Why does cardiff council see citizens as ‘outside influences’ who should be kept in the dark?

By Tamsin Stirling

'Secrecy' button on a keyboard

‘It is in the public interest to allow the council to proceed with the additional required work without outside influence’

The above quote from Cardiff Council is taken from a recent Wales Online article titled Cardiff council is exploring options for finishing Eastern Bay Link road but won’t say what they are

To me the sentence means ‘leave us and the consultants we’ve employed alone to get on with our work. We don’t want to have to spend time explaining things to citizens and answering their questions. We’ll tell citizens what’s going to happen when we’ve already made up our minds in a ‘consultation’ paper’

This is yet another example of a lack of transparency between the council and citizens of the city. If the Council thinks that citizens of Cardiff can only be told things once a formed view from technical experts comes out for consultation, what does that say about its view of citizens? Citizens are not nuisances to be locked out of processes as ‘outside influences’, nor are they stupid. We are council tax payers, interested in the future of our city, with legitimate concerns about the environment and inequality, just to mention two issues. Does Cardiff Council not realise that locking people out of processes leading to important decisions will undermine trust in the council and our elected representatives? 

In addition, when it comes to transport, as with so many things, providing a technical solution doesn’t mean it will necessarily work. People need to be engaged in discussion about problems, concerns and options for the future. Cardiff Council is a co-operative council and was actually co-operative council of the year in 2018. Why do we see so little co-operation in practice?    

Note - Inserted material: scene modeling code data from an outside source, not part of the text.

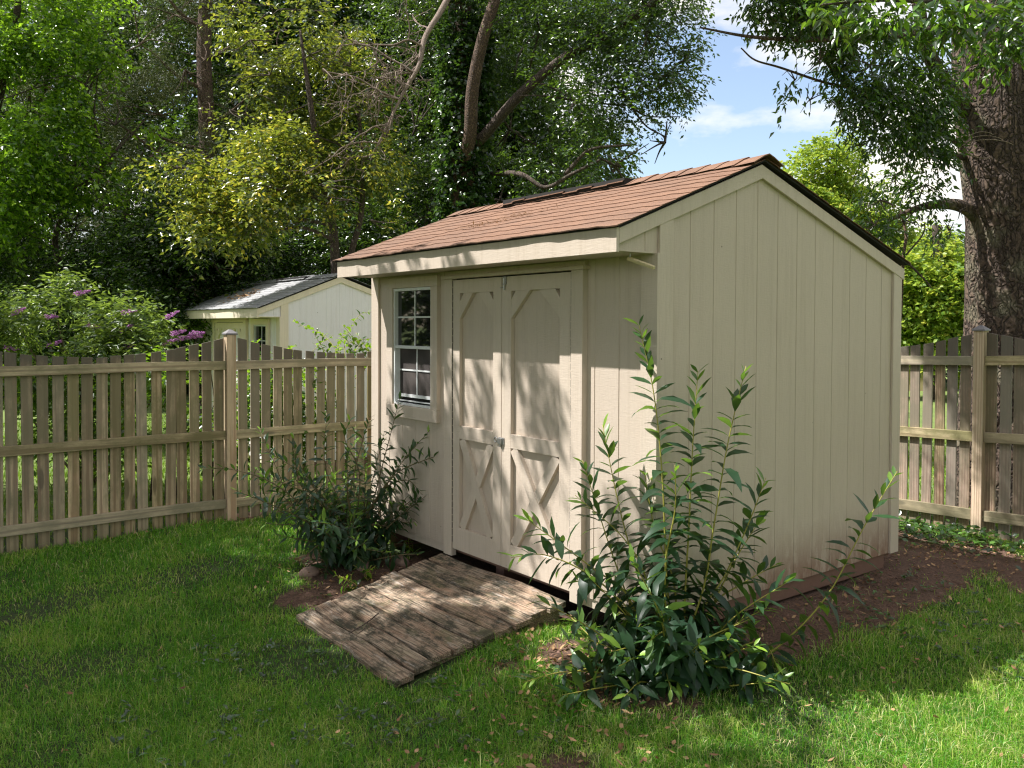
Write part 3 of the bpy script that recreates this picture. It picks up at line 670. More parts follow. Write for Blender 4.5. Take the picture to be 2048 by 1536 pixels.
# hardware
H_ = -.008
m = MB(); m.box(-1.345, -1.312, -.033 + H_, -.0255 + H_, 1.905, 1.955); m.tube([(-1.328, -.036 + H_, 1.945), (-1.328, -.036 + H_, 1.865)], .0055, 8); m.box(-1.338, -1.318, -.042 + H_, -.030 + H_, 1.898, 1.912); m.tube([(-1.328, -.040 + H_, 1.885), (-1.352, -.050 + H_, 1.88)], .004, 6)
m.build('barrel_bolt', M_metal, shed)
m = MB(); m.box(-1.396, -1.333, -.031 + H_, -.0255 + H_, .833, .880); m.box(-1.388, -1.350, -.045 + H_, -.031 + H_, .840, .873); m.box(-1.368, -1.358, -.043 + H_, -.030 + H_, .818, .840)
for hx_ in (-1.391, -1.339):
    for hz_ in (.838, .875): m.tube([(hx_, -.031 + H_, hz_), (hx_, -.0335 + H_, hz_)], .0035, 8)
a = np.linspace(0, 2 * PI, 17); m.tube(np.stack([-1.412 + .014 * np.cos(a), np.full(17, -.038 + H_), .862 + .017 * np.sin(a)], -1), .004, 6, False)
m.build('hasp_latch', M_metal, shed)
tg = empty('hanging_stick', (-.10, -.16, 2.02), 'pale square stick hung from a hook under the shed eave', 'stick')
a_, b_ = np.array([-.072, -.155, 1.988]), np.array([.085, -.118, 1.93]); m = MB(); board(m, a_ - (-.10, -.16, 2.02), b_ - (-.10, -.16, 2.02), .020, .018, unit(np.cross(b_ - a_, (0.3, 1, .1)))); m.build('stick', M_stick, tg, bevel=.002)
m = MB(); m.tube(np.array([(-.055, -.155, 2.026), (-.055, -.155, 2.004), (-.062, -.155, 1.998)]) - (-.10, -.16, 2.02), .003, 6); m.build('hook', M_metal, tg)

nb = at(561, 650, 11.75)
shed2 = make_shed((nb[0], nb[1], -.29), 'white painted garden shed with grey shingle roof behind the left picket fence', None, (M_wpaint, M_cream, M_groof), detail=False,
                  door=(-2.55, -1.96, -1.30), win=(-1.02, -.36), rng=rg)
# small far shed seen over the right fence
c0 = at(1829, 668, 27)
fs = empty('far_shed', (c0[0], c0[1], -1.1), 'small tan shed with pale gable trim far behind the right fence', 'shed')
m = MB(); hw, dp, hh = .75, 2.6, 2.55; ap = c0[2] + 1.1
m.prism([(-hw, 0), (hw, 0), (hw, ap - .42), (0, ap - .08), (-hw, ap - .42)], 0, -dp, 0); m.build('wall', M_tan, fs)
m = MB()
for sg in (-1, 1):
    m.poly([(-dp - .1, sg * (hw + .12), ap - .46), (.12, sg * (hw + .12), ap - .46), (.12, 0, ap), (-dp - .1, 0, ap), (-dp - .1, sg * (hw + .12), ap - .40), (.12, sg * (hw + .12), ap - .40), (.12, 0, ap + .06), (-dp - .1, 0, ap + .06)],
           [(0, 1, 2, 3), (4, 5, 6, 7), (0, 1, 5, 4), (1, 2, 6, 5), (3, 0, 4, 7)])
m.build('roof', M_troof, fs)
m = MB(); m.prism([(-hw - .12, ap - .50), (0, ap - .07), (hw + .12, ap - .50), (hw + .12, ap - .38), (0, ap + .05), (-hw - .12, ap - .38)], 0, .121, .15); m.build('gable_trim', M_vinyl, fs)
fs.rotation_euler = (0, 0, math.radians(-52))

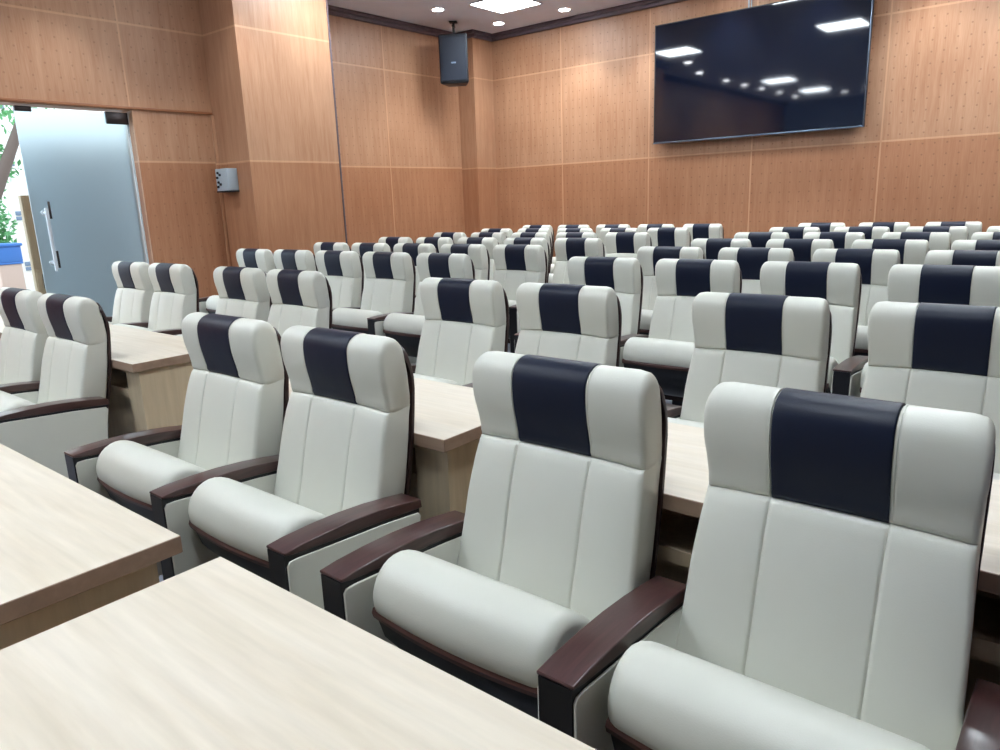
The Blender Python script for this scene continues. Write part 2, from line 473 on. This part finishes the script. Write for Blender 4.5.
def crown(x): return .007*((abs(x)/.21)**2-.19)

HEAD = [(.006, .842), (.001, .862), (-.005, .888), (-.011, .915), (-.015, .945), (-.016, .975), (-.013, .998), (-.003, 1.014), (.014, 1.025), (.034, 1.029), (.054, 1.025), (.071, 1.013), (.083, .994), (.089, .965), (.094, .93), (.097, .89), (.096, .842), (.045, .836)]
HEADL = catmull(HEAD, 2)
def head_loop(x, x0, x1, r0, r1, ex=0):
    o = rnd(x, x0, x1, r0, r1)+ex
    lp = []
    R = .034
    t = max(0, (abs(x)-(HW-R))/R); t = min(1, t)
    drop = R*.45*(1-math.sqrt(max(0, 1-t*t)))
    for y, z in HEADL:
        w = max(0, min(1, (z-.90)/.12))
        fr = max(0, min(1, (.09-y)/.10))
        lp.append((y+crown(x)*fr, z-drop*w))
    if not o: return lp
    return [(y2, z2 if z1 > .87 else z1) for (y2, z2), (y1, z1) in zip(offset_loop(lp, o), lp)]
WF = [(.34, .238), (.50, .238), (.70, .229), (.838, .217), (.87, .219), (.93, .224), (1.03, .224)]
def taper(v):
    x, y, z = v
    yf = interp(TFRONT, z) if z < .838 else -.01
    fr = max(0, min(1, (interp(BACKY, z)-y)/max(.02, interp(BACKY, z)-yf)))
    half = .215*(1-fr)+interp(WF, z)*fr
    if abs(x) > .1:
        s = 1 if x > 0 else -1
        x = s*(.1+(abs(x)-.1)*(half-.1)/(HW-.1))
    z -= (.003+.010*(x/.22)**2)*max(0, 1-abs(z-.842)/.042)   # the headrest seam sags towards the sides
    return (x, y, z)
TFRONT = [(.34, -.128), (.45, -.105), (.534, -.086), (.6, -.067), (.70, -.043), (.76, -.027), (.80, -.013), (.838, -.001)]
def torso_loop(x):
    o = rnd(x, -HW, HW, .012, .012)
    g = .0042*math.exp(-((abs(x)-.096)/.0022)**2)
    puff = -.004*math.cos(min(abs(abs(x)-.0), .092)/.092*PI/2) if abs(x) < .092 else -.004*math.sin((abs(x)-.092)/(HW-.092)*PI)
    lp = []
    zs = [.34, .40, .46, .50, .534, .58, .62, .66, .70, .74, .78, .81, .83]
    for z in zs: lp.append((interp(TFRONT, z)+crown(x)+g+puff*min(1, (.84-z)/.04), z))
    lp.append((interp(TFRONT, .838)+crown(x)+.006+g, .840))
    for z in (.846, .80, .74, .68, .62, .56, .50, .44, .38, .34): lp.append((interp(BACKY, z)-.001, z))
    if not o: return lp
    return [(y2, z2 if z1 < .82 else z1) for (y2, z2), (y1, z1) in zip(offset_loop(lp, o), lp)]
NOSE = [(-.345, .533), (-.356, .556), (-.355, .585), (-.342, .614), (-.318, .637), (-.286, .648), (-.252, .643), (-.215, .620), (-.17, .580), (-.13, .535), (-.104, .500), (-.112, .462), (-.16, .450), (-.22, .462), (-.29, .492)]
NOSEL = catmull(NOSE, 2)
def seat_loop(x):
    o = rnd(x, -.226, .226, .030, .030)
    c = .016*(1-(x/.226)**2)
    lp = []
    for y, z in NOSEL:
        fr = max(0, min(1, (-.15-y)/.18))
        lp.append((y-c*fr, z+.006*(1-(x/.226)**2)*(1 if z > .6 else 0)))
    return offset_loop(lp, o*.8) if o else lp
SHELLB = [(-.338, .545), (-.342, .520), (-.325, .465), (-.28, .405), (-.225, .360), (-.18, .335), (-.14, .335), (-.118, .36), (-.116, .42), (-.13, .452), (-.22, .466), (-.30, .50), (-.325, .532)]
def shell_loop(x):
    c = .018*(1-(x/.226)**2)
    return [(y-c*max(0, min(1, (-.15-y)/.18)), z) for y, z in SHELLB]
def trim_loop(x):
    c = .018*(1-(x/.226)**2)
    return [(y-c, z) for y, z in ((-.336, .547), (-.350, .545), (-.354, .535), (-.350, .523), (-.336, .523), (-.330, .535))]

def make_arm(parent, x):
    # the arm: mahogany cap, black front post with foot, upholstered side panel
    top = [(-.404, .621), (-.402, .624), (-.36, .6285), (-.28, .631), (-.20, .630), (-.12, .6245), (-.05, .616), (.015, .606), (.020, .602)]
    bot = [(.020, .580), (-.12, .593), (-.26, .602), (-.37, .611), (-.402, .617)]
    lp0 = top+bot
    def capl(xx):
        o = rnd(xx, x-.0365, x+.0365, .003, .003)
        return offset_loop(lp0, o) if o else lp0
    cap = sweep('armrest', samples(x-.0365, x+.0365, .003, .003, n=2), capl, MAHOG, parent, smooth=35)
    core = [(-.4035, .6165), (-.4035, 0), (-.37, 0), (-.37, .12), (-.04, .12), (.0, .45), (.014, .579), (-.12, .592), (-.26, .601), (-.37, .610)]
    pc = sweep('post', [x-.0325, x+.0325], lambda xx: core, BLACKP, cap, smooth=20)
    b = MB(); b.box(x-.032, x+.032, -.40, -.03, 0, .03, .004)
    b.build('foot_plate', BLACKP, cap)
    lp1 = [(-.400, .590), (-.399, .12), (-.392, .11), (-.06, .11), (-.02, .35), (.002, .50), (.014, .560), (.006, .571), (-.12, .584), (-.26, .593), (-.37, .601), (-.393, .600)]
    for s_ in (-1, 1):
        xa, xb = sorted((x+s_*.0325, x+s_*.038))
        sweep('side_panel', samples(xa, xb, .0025, .0025, n=1), lambda xx: offset_loop(lp1, rnd(xx, xa, xb, .0025, .0025)+1e-5), CREAM, cap, smooth=60)
    return cap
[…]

 As well as process issues, both the article and the particular quote beg a number of other questions. Why is Cardiff Council: 

  • looking at options for new roads and expecting the Welsh Government to finance them when the Welsh Government declared a moratorium on new road building in June 2021 pending a review?

  • even considering building new roads when its own One Planet document makes a commitment to a carbon neutral city by 2030 and the risks to the city posed by climate change are so clear?

  • talking so much more about ‘finishing’ the Eastern Bay Link road rather than investment in crossrail and other public transport?

Let’s hope the report from consultants Arcadis takes a proper, holistic view of how transport might be improved in south east Cardiff. I guess, as citizens, we will see when the consultation paper is published in due course.